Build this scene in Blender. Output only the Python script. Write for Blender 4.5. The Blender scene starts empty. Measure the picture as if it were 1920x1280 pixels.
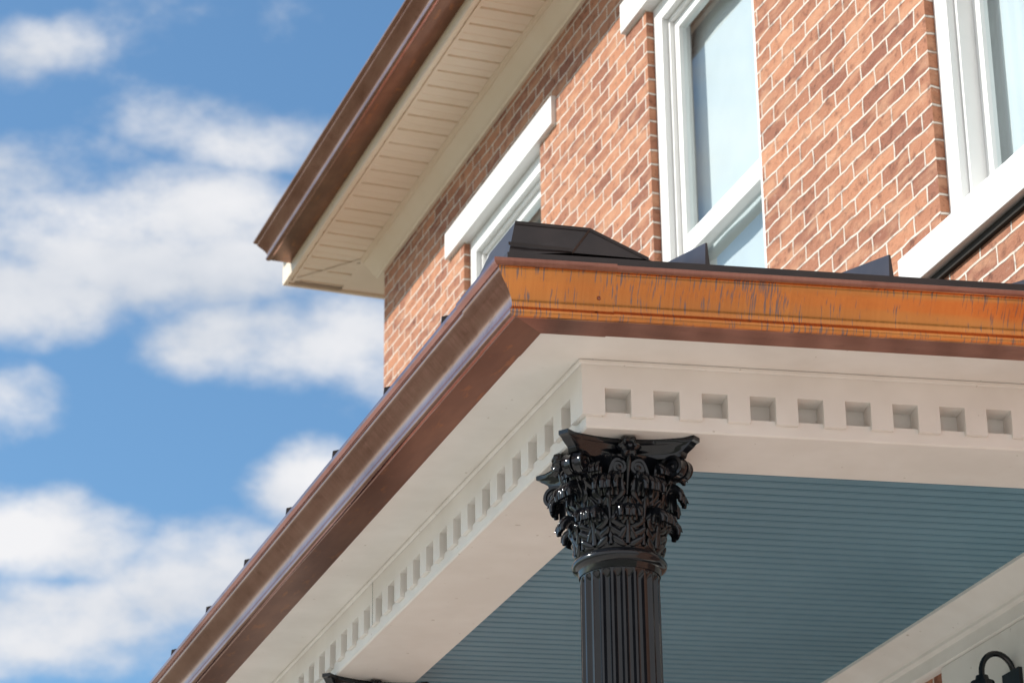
import bpy, math, random
from mathutils import Vector, Matrix
random.seed(7)
sc=bpy.context.scene
sc.view_settings.view_transform='Standard'; sc.view_settings.look='None'; sc.view_settings.exposure=0
FO=Vector((1.557,7.711,4.982))      # top outer corner of the porch frieze (metres, world)
Ad=Vector((-.1754,.9845,0)); Ni=Vector((.9845,.1754,0))
def L(w,a,z=0): return Ni*w+Ad*a+Vector((0,0,z))
def P(w,b,z=0): return Vector(((w-.1754*b)/.9845,b,z))
W=2.12
# ------------------------------------------------------------ materials
M={}
def newmat(name):
    m=bpy.data.materials.new(name); m.use_nodes=True
    nt=m.node_tree; return m,nt,nt.nodes['Principled BSDF']
def N(nt,t,**k):
    n=nt.nodes.new(t)
    for a,b in k.items(): setattr(n,a,b)
    return n
def ramp(nt,src,stops):
    r=N(nt,'ShaderNodeValToRGB'); nt.links.new(src,r.inputs[0])
    e=r.color_ramp.elements
    while len(e)<len(stops): e.new(.5)
    for i,(p,c) in enumerate(stops):
        e[i].position=p; e[i].color=(c[0],c[1],c[2],1) if hasattr(c,'__len__') else (c,c,c,1)
    return r.outputs[0]
def mapped(nt,kind,scale):
    tc=N(nt,'ShaderNodeTexCoord'); mp=N(nt,'ShaderNodeMapping')
    mp.inputs['Scale'].default_value=scale
    nt.links.new(tc.outputs[kind],mp.inputs[0]); return mp.outputs[0]
def noise(nt,vec,scale,detail=2,rough=.55):
    n=N(nt,'ShaderNodeTexNoise'); n.inputs['Scale'].default_value=scale
    n.inputs['Detail'].default_value=detail; n.inputs['Roughness'].default_value=rough
    if vec is not None: nt.links.new(vec,n.inputs['Vector'])
    return n.outputs['Fac']
def mix(nt,f,a,b,mode='MIX'):
    m=N(nt,'ShaderNodeMixRGB',blend_type=mode)
    for i,v in enumerate((f,a,b)):
        if hasattr(v,'is_linked') or hasattr(v,'links'): nt.links.new(v,m.inputs[i])
        elif i==0: m.inputs[0].default_value=v
        else: m.inputs[i].default_value=(v[0],v[1],v[2],1)
    return m.outputs[0]
def bump(nt,b,h,strength,dist):
    n=N(nt,'ShaderNodeBump'); n.inputs['Strength'].default_value=strength; n.inputs['Distance'].default_value=dist
    nt.links.new(h,n.inputs['Height']); nt.links.new(n.outputs[0],b.inputs['Normal'])
def simple(name,c1,c2,scale=6,rough=.5,metal=0,bs=0,bd=.002,bscale=60,detail=3,speck=0):
    m,nt,b=newmat(name); v=mapped(nt,'Object',(1,1,1))
    f=noise(nt,v,scale,detail,.6)
    col=ramp(nt,f,[(.35,c1),(.65,c2)])
    if speck: col=mix(nt,ramp(nt,noise(nt,v,42,1),[(.76,0),(.80,speck)]),col,(.42,.36,.29))
    nt.links.new(col,b.inputs['Base Color'])
    b.inputs['Roughness'].default_value=rough; b.inputs['Metallic'].default_value=metal
    if bs: bump(nt,b,noise(nt,v,bscale,1),bs,bd)
    return m
M['white']=simple('white_trim_paint',(.80,.765,.72),(.87,.84,.80),3.5,.5,speck=.6)
M['win']=simple('window_white_paint',(.84,.84,.83),(.88,.88,.87),3,.4)
M['cream']=simple('cream_soffit_vinyl',(.84,.70,.54),(.88,.75,.60),2,.5)
M['blue']=simple('haint_blue_ceiling_paint',(.13,.265,.35),(.155,.30,.39),1.5,.42)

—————

## AIM
Print the whole listing above once more, word for word, without its pictures.

## OUTPUT FOR THIS TASK
Build this scene in Blender. Output only the Python script. Write for Blender 4.5. The Blender scene starts empty. Measure the picture as if it were 1920x1280 pixels.
import bpy, math, random
from mathutils import Vector, Matrix
random.seed(7)
sc=bpy.context.scene
sc.view_settings.view_transform='Standard'; sc.view_settings.look='None'; sc.view_settings.exposure=0
FO=Vector((1.557,7.711,4.982))      # top outer corner of the porch frieze (metres, world)
Ad=Vector((-.1754,.9845,0)); Ni=Vector((.9845,.1754,0))
def L(w,a,z=0): return Ni*w+Ad*a+Vector((0,0,z))
def P(w,b,z=0): return Vector(((w-.1754*b)/.9845,b,z))
W=2.12
# ------------------------------------------------------------ materials
M={}
def newmat(name):
    m=bpy.data.materials.new(name); m.use_nodes=True
    nt=m.node_tree; return m,nt,nt.nodes['Principled BSDF']
def N(nt,t,**k):
    n=nt.nodes.new(t)
    for a,b in k.items(): setattr(n,a,b)
    return n
def ramp(nt,src,stops):
    r=N(nt,'ShaderNodeValToRGB'); nt.links.new(src,r.inputs[0])
    e=r.color_ramp.elements
    while len(e)<len(stops): e.new(.5)
    for i,(p,c) in enumerate(stops):
        e[i].position=p; e[i].color=(c[0],c[1],c[2],1) if hasattr(c,'__len__') else (c,c,c,1)
    return r.outputs[0]
def mapped(nt,kind,scale):
    tc=N(nt,'ShaderNodeTexCoord'); mp=N(nt,'ShaderNodeMapping')
    mp.inputs['Scale'].default_value=scale
    nt.links.new(tc.outputs[kind],mp.inputs[0]); return mp.outputs[0]
def noise(nt,vec,scale,detail=2,rough=.55):
    n=N(nt,'ShaderNodeTexNoise'); n.inputs['Scale'].default_value=scale
    n.inputs['Detail'].default_value=detail; n.inputs['Roughness'].default_value=rough
    if vec is not None: nt.links.new(vec,n.inputs['Vector'])
    return n.outputs['Fac']
def mix(nt,f,a,b,mode='MIX'):
    m=N(nt,'ShaderNodeMixRGB',blend_type=mode)
    for i,v in enumerate((f,a,b)):
        if hasattr(v,'is_linked') or hasattr(v,'links'): nt.links.new(v,m.inputs[i])
        elif i==0: m.inputs[0].default_value=v
        else: m.inputs[i].default_value=(v[0],v[1],v[2],1)
    return m.outputs[0]
def bump(nt,b,h,strength,dist):
    n=N(nt,'ShaderNodeBump'); n.inputs['Strength'].default_value=strength; n.inputs['Distance'].default_value=dist
    nt.links.new(h,n.inputs['Height']); nt.links.new(n.outputs[0],b.inputs['Normal'])
def simple(name,c1,c2,scale=6,rough=.5,metal=0,bs=0,bd=.002,bscale=60,detail=3,speck=0):
    m,nt,b=newmat(name); v=mapped(nt,'Object',(1,1,1))
    f=noise(nt,v,scale,detail,.6)
    col=ramp(nt,f,[(.35,c1),(.65,c2)])
    if speck: col=mix(nt,ramp(nt,noise(nt,v,42,1),[(.76,0),(.80,speck)]),col,(.42,.36,.29))
    nt.links.new(col,b.inputs['Base Color'])
    b.inputs['Roughness'].default_value=rough; b.inputs['Metallic'].default_value=metal
    if bs: bump(nt,b,noise(nt,v,bscale,1),bs,bd)
    return m
M['white']=simple('white_trim_paint',(.80,.765,.72),(.87,.84,.80),3.5,.5,speck=.6)
M['win']=simple('window_white_paint',(.84,.84,.83),(.88,.88,.87),3,.4)
M['cream']=simple('cream_soffit_vinyl',(.84,.70,.54),(.88,.75,.60),2,.5)
M['blue']=simple('haint_blue_ceiling_paint',(.13,.265,.35),(.155,.30,.39),1.5,.42)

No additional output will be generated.